▸ **Supplied data**:
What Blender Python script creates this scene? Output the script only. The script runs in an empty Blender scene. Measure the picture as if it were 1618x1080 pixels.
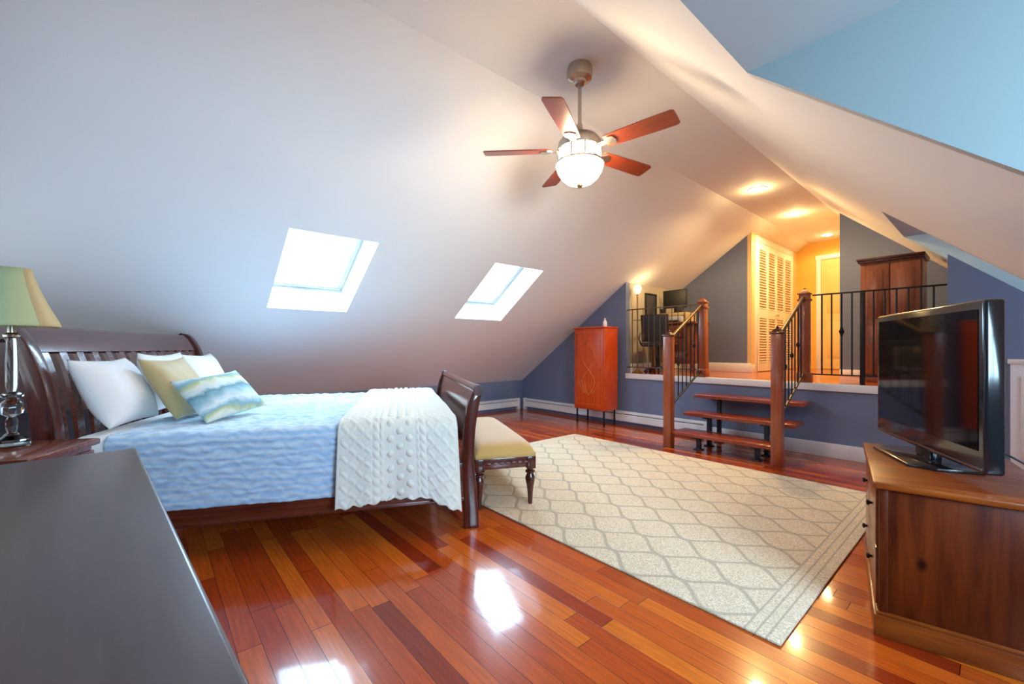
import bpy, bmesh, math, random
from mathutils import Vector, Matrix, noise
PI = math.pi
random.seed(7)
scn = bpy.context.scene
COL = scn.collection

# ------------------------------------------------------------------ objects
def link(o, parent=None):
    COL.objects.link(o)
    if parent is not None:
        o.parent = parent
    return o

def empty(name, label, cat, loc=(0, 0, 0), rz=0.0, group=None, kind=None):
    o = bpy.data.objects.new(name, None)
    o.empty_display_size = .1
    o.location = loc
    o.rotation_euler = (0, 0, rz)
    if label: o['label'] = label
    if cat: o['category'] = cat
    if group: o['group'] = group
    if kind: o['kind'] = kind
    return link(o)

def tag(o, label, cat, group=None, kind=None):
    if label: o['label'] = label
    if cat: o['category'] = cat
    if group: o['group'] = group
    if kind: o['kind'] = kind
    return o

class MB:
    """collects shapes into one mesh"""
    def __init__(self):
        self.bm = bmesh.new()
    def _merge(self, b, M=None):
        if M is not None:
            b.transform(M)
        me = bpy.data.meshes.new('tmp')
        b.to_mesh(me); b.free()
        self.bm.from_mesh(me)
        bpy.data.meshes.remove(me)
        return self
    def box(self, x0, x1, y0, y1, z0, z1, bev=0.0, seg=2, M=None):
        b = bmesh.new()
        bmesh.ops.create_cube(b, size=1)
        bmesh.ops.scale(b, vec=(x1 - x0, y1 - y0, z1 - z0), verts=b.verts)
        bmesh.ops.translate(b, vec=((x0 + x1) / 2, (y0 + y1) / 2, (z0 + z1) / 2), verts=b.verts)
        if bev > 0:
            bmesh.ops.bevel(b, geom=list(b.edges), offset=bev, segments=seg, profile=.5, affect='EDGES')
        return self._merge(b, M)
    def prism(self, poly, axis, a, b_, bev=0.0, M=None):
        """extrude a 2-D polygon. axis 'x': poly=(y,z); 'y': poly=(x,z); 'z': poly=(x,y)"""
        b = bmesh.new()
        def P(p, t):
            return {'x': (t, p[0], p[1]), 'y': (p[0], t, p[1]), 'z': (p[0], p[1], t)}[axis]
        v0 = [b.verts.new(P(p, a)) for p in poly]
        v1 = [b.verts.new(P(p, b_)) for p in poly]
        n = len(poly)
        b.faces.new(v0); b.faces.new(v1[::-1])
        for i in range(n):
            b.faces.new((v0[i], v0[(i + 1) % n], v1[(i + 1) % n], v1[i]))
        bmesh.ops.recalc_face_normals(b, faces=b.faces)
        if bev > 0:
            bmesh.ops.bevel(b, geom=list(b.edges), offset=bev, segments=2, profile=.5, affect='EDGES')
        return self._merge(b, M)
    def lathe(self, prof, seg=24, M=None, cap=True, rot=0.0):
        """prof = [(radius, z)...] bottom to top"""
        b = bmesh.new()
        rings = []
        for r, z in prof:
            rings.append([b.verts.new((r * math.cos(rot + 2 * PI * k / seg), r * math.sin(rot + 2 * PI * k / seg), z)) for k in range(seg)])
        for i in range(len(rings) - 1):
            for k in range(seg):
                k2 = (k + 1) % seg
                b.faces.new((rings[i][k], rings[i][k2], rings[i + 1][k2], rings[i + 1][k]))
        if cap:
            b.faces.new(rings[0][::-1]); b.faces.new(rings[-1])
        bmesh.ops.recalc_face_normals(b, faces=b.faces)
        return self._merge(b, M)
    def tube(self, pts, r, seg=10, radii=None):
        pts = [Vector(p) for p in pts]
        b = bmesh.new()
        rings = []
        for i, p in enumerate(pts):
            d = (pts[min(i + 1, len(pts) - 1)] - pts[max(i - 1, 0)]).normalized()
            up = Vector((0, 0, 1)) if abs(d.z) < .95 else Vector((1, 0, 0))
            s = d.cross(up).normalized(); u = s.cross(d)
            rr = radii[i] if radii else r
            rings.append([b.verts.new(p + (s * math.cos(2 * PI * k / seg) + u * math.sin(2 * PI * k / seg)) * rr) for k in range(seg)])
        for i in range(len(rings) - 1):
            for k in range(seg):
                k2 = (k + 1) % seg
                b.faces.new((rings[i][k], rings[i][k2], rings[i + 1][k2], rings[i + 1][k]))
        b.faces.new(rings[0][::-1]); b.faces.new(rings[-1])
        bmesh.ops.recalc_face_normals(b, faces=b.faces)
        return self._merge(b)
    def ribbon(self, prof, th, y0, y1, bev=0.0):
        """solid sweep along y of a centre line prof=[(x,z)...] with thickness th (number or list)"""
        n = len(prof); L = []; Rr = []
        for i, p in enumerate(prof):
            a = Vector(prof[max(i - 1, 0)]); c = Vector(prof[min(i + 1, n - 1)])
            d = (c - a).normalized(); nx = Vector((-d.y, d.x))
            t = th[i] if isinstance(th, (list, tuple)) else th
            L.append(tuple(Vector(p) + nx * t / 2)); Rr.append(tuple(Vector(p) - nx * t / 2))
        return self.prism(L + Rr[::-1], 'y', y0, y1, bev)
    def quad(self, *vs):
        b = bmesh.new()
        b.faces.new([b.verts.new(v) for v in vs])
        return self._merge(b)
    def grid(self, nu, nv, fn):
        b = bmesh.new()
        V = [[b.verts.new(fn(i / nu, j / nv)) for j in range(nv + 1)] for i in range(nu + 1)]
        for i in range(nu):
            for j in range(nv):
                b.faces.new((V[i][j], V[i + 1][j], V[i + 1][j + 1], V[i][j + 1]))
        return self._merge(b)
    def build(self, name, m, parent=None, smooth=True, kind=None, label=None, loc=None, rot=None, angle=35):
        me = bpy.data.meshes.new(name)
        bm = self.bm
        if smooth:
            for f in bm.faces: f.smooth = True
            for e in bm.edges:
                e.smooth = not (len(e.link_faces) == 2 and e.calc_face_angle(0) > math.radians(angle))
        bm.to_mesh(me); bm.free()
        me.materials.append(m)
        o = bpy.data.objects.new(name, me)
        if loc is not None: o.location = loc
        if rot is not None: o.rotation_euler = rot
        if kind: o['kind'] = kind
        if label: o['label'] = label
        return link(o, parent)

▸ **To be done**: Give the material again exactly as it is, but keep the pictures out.

▸ **Result of the task**:
What Blender Python script creates this scene? Output the script only. The script runs in an empty Blender scene. Measure the picture as if it were 1618x1080 pixels.
import bpy, bmesh, math, random
from mathutils import Vector, Matrix, noise
PI = math.pi
random.seed(7)
scn = bpy.context.scene
COL = scn.collection

# ------------------------------------------------------------------ objects
def link(o, parent=None):
    COL.objects.link(o)
    if parent is not None:
        o.parent = parent
    return o

def empty(name, label, cat, loc=(0, 0, 0), rz=0.0, group=None, kind=None):
    o = bpy.data.objects.new(name, None)
    o.empty_display_size = .1
    o.location = loc
    o.rotation_euler = (0, 0, rz)
    if label: o['label'] = label
    if cat: o['category'] = cat
    if group: o['group'] = group
    if kind: o['kind'] = kind
    return link(o)

def tag(o, label, cat, group=None, kind=None):
    if label: o['label'] = label
    if cat: o['category'] = cat
    if group: o['group'] = group
    if kind: o['kind'] = kind
    return o

class MB:
    """collects shapes into one mesh"""
    def __init__(self):
        self.bm = bmesh.new()
    def _merge(self, b, M=None):
        if M is not None:
            b.transform(M)
        me = bpy.data.meshes.new('tmp')
        b.to_mesh(me); b.free()
        self.bm.from_mesh(me)
        bpy.data.meshes.remove(me)
        return self
    def box(self, x0, x1, y0, y1, z0, z1, bev=0.0, seg=2, M=None):
        b = bmesh.new()
        bmesh.ops.create_cube(b, size=1)
        bmesh.ops.scale(b, vec=(x1 - x0, y1 - y0, z1 - z0), verts=b.verts)
        bmesh.ops.translate(b, vec=((x0 + x1) / 2, (y0 + y1) / 2, (z0 + z1) / 2), verts=b.verts)
        if bev > 0:
            bmesh.ops.bevel(b, geom=list(b.edges), offset=bev, segments=seg, profile=.5, affect='EDGES')
        return self._merge(b, M)
    def prism(self, poly, axis, a, b_, bev=0.0, M=None):
        """extrude a 2-D polygon. axis 'x': poly=(y,z); 'y': poly=(x,z); 'z': poly=(x,y)"""
        b = bmesh.new()
        def P(p, t):
            return {'x': (t, p[0], p[1]), 'y': (p[0], t, p[1]), 'z': (p[0], p[1], t)}[axis]
        v0 = [b.verts.new(P(p, a)) for p in poly]
        v1 = [b.verts.new(P(p, b_)) for p in poly]
        n = len(poly)
        b.faces.new(v0); b.faces.new(v1[::-1])
        for i in range(n):
            b.faces.new((v0[i], v0[(i + 1) % n], v1[(i + 1) % n], v1[i]))
        bmesh.ops.recalc_face_normals(b, faces=b.faces)
        if bev > 0:
            bmesh.ops.bevel(b, geom=list(b.edges), offset=bev, segments=2, profile=.5, affect='EDGES')
        return self._merge(b, M)
    def lathe(self, prof, seg=24, M=None, cap=True, rot=0.0):
        """prof = [(radius, z)...] bottom to top"""
        b = bmesh.new()
        rings = []
        for r, z in prof:
            rings.append([b.verts.new((r * math.cos(rot + 2 * PI * k / seg), r * math.sin(rot + 2 * PI * k / seg), z)) for k in range(seg)])
        for i in range(len(rings) - 1):
            for k in range(seg):
                k2 = (k + 1) % seg
                b.faces.new((rings[i][k], rings[i][k2], rings[i + 1][k2], rings[i + 1][k]))
        if cap:
            b.faces.new(rings[0][::-1]); b.faces.new(rings[-1])
        bmesh.ops.recalc_face_normals(b, faces=b.faces)
        return self._merge(b, M)
    def tube(self, pts, r, seg=10, radii=None):
        pts = [Vector(p) for p in pts]
        b = bmesh.new()
        rings = []
        for i, p in enumerate(pts):
            d = (pts[min(i + 1, len(pts) - 1)] - pts[max(i - 1, 0)]).normalized()
            up = Vector((0, 0, 1)) if abs(d.z) < .95 else Vector((1, 0, 0))
            s = d.cross(up).normalized(); u = s.cross(d)
            rr = radii[i] if radii else r
            rings.append([b.verts.new(p + (s * math.cos(2 * PI * k / seg) + u * math.sin(2 * PI * k / seg)) * rr) for k in range(seg)])
        for i in range(len(rings) - 1):
            for k in range(seg):
                k2 = (k + 1) % seg
                b.faces.new((rings[i][k], rings[i][k2], rings[i + 1][k2], rings[i + 1][k]))
        b.faces.new(rings[0][::-1]); b.faces.new(rings[-1])
        bmesh.ops.recalc_face_normals(b, faces=b.faces)
        return self._merge(b)
    def ribbon(self, prof, th, y0, y1, bev=0.0):
        """solid sweep along y of a centre line prof=[(x,z)...] with thickness th (number or list)"""
        n = len(prof); L = []; Rr = []
        for i, p in enumerate(prof):
            a = Vector(prof[max(i - 1, 0)]); c = Vector(prof[min(i + 1, n - 1)])
            d = (c - a).normalized(); nx = Vector((-d.y, d.x))
            t = th[i] if isinstance(th, (list, tuple)) else th
            L.append(tuple(Vector(p) + nx * t / 2)); Rr.append(tuple(Vector(p) - nx * t / 2))
        return self.prism(L + Rr[::-1], 'y', y0, y1, bev)
    def quad(self, *vs):
        b = bmesh.new()
        b.faces.new([b.verts.new(v) for v in vs])
        return self._merge(b)
    def grid(self, nu, nv, fn):
        b = bmesh.new()
        V = [[b.verts.new(fn(i / nu, j / nv)) for j in range(nv + 1)] for i in range(nu + 1)]
        for i in range(nu):
            for j in range(nv):
                b.faces.new((V[i][j], V[i + 1][j], V[i + 1][j + 1], V[i][j + 1]))
        return self._merge(b)
    def build(self, name, m, parent=None, smooth=True, kind=None, label=None, loc=None, rot=None, angle=35):
        me = bpy.data.meshes.new(name)
        bm = self.bm
        if smooth:
            for f in bm.faces: f.smooth = True
            for e in bm.edges:
                e.smooth = not (len(e.link_faces) == 2 and e.calc_face_angle(0) > math.radians(angle))
        bm.to_mesh(me); bm.free()
        me.materials.append(m)
        o = bpy.data.objects.new(name, me)
        if loc is not None: o.location = loc
        if rot is not None: o.rotation_euler = rot
        if kind: o['kind'] = kind
        if label: o['label'] = label
        return link(o, parent)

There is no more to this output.